Elle était déjà assez âgée, septante-neuf ans.
Matouchka
fut paralysée sept fois différentes, et à la surprise de tous les médecins (en
fonction de leur pronostic, elle aurait dû mourir la première fois), elle n'est
pas morte de paralysie.
Elle
faisait de très nombreux travaux. Elle était très capable de travailler, et ne
savait pas ce que cela signifiait que d'être fatiguée. Dans le monastère, comme
à l'usine, elle travaillait jusqu'à l'épuisement, jusqu'à ce qu'elle tombe. Les
gens venaient constamment à la maison où le Père Séraphim avait vécu, et elle devait
préparer de la nourriture pour eux, les accueillir, les conduire et les nourrir
et, en même temps, elle avait onze enfants.
Maintenant,
parlons de la douzième fille. Matouchka était dans le doute, en disant que
Maria Ivanovna s’était trompée, car elle n'avait que onze enfants. Elle avait
une nièce, Marthe, qui était à demi orpheline. Sa mère était morte et son père
remarié, et sa seconde épouse n'aimait pas ces enfants. Elle et son mari décidèrent
secrètement d’abandonner les enfants dans un orphelinat. Marthe vint vers Matouchka
et dit: "Grand-mère Pacha, j'ai vu un rêve dans lequel tu me tirais d'un
fossé par la main." Matouchka était sage, et elle écouta cette petite
fille et lui dit: "Tu sais quoi, Marthe, ne va nulle part; reste ici avec
moi aujourd'hui." Elle pria, apparemment, et le Seigneur lui révéla ce que
les parents avaient décidé de faire avec l'enfant. Elle y resta un jour, deux
jours, et les parents naturellement entreprirent une recherche de la fille
disparue. Alors ils vinrent vers Matouchka et lui demandèrent: "Pacha, sais-tu
où est notre Marfoucha [petite Marthe] ?" "Votre Marfoucha est
ici. Et qu'avez-vous décidé de faire d’elle?" Le père de l'enfant, le
frère de Matouchka, comprit tout et se repentit aussitôt, en disant: "Tu
sais, Pacha, nous avons voulu la mettre à l'orphelinat." "Ah!"
dit-elle, "c'est donc ça. Eh bien, j'ai onze enfants, un douzième ne sera
pas plus mal. Je ne vais pas la rendre. Qu'elle reste vivre avec moi."
Cela
les a tellement touchés que, sans jugement, mais en même temps avec calme et
respect, ils ont repris la jeune fille, faisant à Matouchka la promesse que
l'enfant serait élevée comme leurs propres enfants. Ils dirent qu'ils ne
l’abandonneraient pas, et l'aimeraient comme leur propre enfant. L'action de Matouchka
les poussa à une profonde repentance.
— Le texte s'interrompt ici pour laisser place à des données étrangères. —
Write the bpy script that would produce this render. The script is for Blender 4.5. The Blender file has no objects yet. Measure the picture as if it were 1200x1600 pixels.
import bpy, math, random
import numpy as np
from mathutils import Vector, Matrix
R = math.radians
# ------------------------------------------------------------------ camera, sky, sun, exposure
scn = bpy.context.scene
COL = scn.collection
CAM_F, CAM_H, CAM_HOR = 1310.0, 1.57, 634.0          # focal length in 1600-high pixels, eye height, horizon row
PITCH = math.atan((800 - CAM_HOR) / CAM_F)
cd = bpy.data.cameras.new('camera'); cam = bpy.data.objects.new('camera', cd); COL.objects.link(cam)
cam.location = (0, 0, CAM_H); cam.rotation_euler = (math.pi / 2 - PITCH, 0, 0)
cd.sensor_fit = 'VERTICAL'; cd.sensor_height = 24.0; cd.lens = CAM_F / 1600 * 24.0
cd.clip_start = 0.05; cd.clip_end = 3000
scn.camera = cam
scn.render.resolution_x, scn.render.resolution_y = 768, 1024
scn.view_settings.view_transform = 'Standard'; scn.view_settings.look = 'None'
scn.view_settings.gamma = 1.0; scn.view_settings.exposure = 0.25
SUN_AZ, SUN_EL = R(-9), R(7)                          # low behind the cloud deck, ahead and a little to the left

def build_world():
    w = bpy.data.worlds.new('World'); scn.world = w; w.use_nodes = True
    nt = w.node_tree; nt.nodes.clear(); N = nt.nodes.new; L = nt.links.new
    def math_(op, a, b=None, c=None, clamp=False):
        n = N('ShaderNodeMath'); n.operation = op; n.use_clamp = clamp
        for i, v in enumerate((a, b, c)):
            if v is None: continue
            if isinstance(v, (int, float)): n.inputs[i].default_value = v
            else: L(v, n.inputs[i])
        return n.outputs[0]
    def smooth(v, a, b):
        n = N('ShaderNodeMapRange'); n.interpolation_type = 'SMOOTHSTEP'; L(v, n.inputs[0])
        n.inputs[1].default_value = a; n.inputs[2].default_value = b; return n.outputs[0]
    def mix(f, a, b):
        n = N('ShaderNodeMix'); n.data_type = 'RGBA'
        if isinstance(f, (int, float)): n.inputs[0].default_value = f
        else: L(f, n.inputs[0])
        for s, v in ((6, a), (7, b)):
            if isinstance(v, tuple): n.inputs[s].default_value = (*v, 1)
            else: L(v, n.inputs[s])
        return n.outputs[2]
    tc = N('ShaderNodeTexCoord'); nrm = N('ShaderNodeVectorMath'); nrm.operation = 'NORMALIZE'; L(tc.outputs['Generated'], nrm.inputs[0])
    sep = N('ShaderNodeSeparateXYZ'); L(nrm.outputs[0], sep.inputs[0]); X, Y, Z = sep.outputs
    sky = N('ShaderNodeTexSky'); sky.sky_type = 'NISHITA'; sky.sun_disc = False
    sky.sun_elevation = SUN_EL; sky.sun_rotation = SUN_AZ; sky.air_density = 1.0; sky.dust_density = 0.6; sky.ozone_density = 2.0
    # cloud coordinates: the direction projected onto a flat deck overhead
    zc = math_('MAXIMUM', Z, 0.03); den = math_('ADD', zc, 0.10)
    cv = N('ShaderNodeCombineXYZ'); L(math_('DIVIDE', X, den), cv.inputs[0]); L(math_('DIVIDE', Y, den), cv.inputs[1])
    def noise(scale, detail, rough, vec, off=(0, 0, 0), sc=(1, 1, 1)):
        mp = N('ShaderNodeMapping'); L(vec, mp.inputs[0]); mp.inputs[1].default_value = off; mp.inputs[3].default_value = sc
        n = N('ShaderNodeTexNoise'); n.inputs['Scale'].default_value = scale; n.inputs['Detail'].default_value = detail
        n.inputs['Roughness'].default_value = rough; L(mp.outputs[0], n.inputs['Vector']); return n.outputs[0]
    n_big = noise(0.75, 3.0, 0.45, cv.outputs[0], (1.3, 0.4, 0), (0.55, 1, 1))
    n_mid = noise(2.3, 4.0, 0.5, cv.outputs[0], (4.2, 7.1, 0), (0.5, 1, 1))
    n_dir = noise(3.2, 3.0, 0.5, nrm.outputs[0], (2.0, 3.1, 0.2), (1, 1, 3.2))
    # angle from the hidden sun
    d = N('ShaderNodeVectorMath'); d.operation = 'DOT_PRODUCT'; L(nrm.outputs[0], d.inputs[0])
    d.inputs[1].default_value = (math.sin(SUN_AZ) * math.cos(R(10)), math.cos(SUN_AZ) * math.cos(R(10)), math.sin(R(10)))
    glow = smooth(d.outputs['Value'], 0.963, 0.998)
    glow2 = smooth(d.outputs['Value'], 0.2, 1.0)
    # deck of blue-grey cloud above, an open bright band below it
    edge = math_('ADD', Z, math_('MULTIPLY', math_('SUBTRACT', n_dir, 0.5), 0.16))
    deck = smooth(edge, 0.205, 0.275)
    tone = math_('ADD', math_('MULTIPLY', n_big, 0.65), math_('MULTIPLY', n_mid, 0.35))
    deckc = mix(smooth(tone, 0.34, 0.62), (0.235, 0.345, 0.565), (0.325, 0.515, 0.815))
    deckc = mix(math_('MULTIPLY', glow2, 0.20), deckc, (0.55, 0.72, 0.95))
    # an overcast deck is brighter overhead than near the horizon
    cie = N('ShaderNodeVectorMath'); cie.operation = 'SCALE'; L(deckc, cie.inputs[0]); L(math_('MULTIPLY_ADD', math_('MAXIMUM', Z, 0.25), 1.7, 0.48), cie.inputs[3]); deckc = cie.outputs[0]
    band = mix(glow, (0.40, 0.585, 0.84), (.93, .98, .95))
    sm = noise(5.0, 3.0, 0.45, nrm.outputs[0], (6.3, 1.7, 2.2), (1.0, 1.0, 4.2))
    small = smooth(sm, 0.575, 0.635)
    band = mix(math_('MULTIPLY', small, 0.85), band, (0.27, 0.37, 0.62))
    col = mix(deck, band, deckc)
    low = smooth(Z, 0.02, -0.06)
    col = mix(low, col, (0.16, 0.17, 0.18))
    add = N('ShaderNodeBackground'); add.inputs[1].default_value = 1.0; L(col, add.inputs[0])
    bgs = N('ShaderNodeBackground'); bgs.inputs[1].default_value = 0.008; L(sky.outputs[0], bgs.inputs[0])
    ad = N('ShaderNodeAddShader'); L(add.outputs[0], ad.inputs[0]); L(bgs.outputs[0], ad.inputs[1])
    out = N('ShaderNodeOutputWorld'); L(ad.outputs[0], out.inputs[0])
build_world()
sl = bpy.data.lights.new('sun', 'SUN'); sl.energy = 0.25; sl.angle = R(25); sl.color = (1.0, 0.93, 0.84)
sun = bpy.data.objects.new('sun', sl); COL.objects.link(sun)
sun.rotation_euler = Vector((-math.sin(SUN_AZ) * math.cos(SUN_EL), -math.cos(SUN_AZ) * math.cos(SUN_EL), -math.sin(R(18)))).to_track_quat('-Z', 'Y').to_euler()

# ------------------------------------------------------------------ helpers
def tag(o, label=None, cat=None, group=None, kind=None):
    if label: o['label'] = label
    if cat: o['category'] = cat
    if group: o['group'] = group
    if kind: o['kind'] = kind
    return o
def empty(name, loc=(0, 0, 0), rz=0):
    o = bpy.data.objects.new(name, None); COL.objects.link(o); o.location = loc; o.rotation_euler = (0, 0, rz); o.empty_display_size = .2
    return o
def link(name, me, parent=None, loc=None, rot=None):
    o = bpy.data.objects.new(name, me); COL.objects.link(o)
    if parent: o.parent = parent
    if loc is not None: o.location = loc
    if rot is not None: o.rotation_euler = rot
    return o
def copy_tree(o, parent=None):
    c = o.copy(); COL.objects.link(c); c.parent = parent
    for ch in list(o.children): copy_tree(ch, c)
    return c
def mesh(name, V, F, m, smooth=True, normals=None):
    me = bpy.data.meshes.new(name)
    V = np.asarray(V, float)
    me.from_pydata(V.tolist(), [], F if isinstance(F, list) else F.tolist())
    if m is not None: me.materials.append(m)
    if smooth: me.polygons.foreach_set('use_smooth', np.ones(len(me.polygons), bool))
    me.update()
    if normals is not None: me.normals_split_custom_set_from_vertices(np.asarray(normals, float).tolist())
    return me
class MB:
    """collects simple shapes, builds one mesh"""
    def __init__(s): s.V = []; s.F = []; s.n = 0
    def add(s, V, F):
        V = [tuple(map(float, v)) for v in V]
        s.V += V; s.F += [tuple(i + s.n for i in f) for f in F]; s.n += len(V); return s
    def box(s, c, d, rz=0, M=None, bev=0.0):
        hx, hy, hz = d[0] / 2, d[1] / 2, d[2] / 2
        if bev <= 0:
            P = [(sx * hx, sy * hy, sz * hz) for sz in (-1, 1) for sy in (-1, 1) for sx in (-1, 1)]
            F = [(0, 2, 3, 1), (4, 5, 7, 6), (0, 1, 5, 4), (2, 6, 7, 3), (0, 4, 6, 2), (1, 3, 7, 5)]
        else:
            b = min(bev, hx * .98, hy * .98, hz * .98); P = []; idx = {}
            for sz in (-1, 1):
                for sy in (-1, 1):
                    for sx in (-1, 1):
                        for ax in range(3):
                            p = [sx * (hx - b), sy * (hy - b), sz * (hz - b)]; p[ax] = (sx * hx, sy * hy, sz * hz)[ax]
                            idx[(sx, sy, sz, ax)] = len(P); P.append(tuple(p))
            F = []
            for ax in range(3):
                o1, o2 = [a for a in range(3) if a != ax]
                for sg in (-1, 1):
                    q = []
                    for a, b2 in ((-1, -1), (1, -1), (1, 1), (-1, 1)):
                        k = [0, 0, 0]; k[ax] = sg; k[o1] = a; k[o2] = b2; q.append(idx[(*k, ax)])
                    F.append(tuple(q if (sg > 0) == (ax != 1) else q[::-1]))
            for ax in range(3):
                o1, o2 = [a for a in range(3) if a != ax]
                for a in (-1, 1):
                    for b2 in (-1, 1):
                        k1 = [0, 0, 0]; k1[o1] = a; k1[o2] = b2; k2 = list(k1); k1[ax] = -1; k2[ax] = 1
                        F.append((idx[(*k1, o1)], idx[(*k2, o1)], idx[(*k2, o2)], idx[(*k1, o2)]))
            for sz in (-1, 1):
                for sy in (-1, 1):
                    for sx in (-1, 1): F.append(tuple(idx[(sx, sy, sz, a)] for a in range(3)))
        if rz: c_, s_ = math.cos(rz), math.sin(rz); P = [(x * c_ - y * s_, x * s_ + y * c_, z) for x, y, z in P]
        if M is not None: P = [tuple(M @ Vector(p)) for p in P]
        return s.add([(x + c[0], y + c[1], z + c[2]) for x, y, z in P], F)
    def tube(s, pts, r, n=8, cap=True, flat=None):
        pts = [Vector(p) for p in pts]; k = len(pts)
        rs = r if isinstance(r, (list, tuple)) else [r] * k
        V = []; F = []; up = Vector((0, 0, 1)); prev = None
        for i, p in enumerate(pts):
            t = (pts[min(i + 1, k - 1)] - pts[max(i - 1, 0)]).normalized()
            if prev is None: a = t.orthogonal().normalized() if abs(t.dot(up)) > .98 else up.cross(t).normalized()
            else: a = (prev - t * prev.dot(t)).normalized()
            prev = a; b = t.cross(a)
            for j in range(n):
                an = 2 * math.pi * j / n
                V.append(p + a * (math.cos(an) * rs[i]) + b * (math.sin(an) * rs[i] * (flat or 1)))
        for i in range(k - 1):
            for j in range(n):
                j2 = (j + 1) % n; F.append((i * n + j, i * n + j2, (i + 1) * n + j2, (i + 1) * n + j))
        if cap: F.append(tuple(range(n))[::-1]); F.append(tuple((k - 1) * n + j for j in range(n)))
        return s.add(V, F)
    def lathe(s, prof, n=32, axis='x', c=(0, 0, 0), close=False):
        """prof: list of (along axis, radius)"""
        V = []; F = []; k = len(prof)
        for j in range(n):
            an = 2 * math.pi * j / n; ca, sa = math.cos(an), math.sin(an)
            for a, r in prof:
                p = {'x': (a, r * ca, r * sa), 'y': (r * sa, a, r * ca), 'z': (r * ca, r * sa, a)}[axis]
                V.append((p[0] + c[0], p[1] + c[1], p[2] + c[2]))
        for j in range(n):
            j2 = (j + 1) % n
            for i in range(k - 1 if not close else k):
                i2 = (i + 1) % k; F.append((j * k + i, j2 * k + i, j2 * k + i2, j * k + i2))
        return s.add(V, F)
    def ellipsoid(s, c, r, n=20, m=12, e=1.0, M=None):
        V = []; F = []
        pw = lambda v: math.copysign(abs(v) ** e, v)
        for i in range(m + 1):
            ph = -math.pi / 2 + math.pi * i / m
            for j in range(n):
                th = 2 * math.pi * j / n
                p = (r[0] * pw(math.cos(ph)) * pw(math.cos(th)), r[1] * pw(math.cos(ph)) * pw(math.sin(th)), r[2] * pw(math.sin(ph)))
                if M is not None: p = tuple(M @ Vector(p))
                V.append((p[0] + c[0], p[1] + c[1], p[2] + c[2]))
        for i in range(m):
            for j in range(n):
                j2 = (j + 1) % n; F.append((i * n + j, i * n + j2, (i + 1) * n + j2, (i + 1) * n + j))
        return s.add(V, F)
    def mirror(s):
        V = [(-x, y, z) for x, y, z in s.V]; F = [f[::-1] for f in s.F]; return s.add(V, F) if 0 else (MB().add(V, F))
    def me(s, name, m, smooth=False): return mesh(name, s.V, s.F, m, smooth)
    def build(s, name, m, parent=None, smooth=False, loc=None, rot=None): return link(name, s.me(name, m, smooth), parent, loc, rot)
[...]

Vraiment, cette jeune fille fut bien traitée
dans la famille, et elle reçut même une éducation, mais elle mourut très jeune.
Apparemment, c’était une élue de Dieu. C'est ainsi que le Seigneur la préserva
de l'orphelinat, et peut-être même ainsi sauva son âme. Puis Matouchka se rappela
et dit: "Eh bien, Maria Ivanovna, pardonne-moi, c'était le douzième
morceau de bonbon." Ici, elle parlait du salut de l'âme de la jeune fille.
Il
faut dire qu'ils avaient une grande cour et un grand jardin, et quand Matouchka
était encore forte, tous les chemins étaient nettoyés et saupoudrés de sable,
et tout était comme dans le monastère pendant la vie de Père Séraphim, en dépit
du fait qu'il y avait les persécutions. On pourrait penser, comment
pourraient-ils avoir des chemins et du sable [dans ces conditions
défavorables], mais il y avait toujours des fleurs, et les déchets étaient toujours
jetés derrière les arbres. Et tout dans la maison devait être fait pour la
gloire de Dieu. Elle devait travailler à l'usine, et faire des offices, et
chanter, et recevoir des invités, mais elle avait assez d’énergie pour tout cela.
Il s'agit clairement d'un miracle de Dieu. Le Seigneur lui donnait des forces.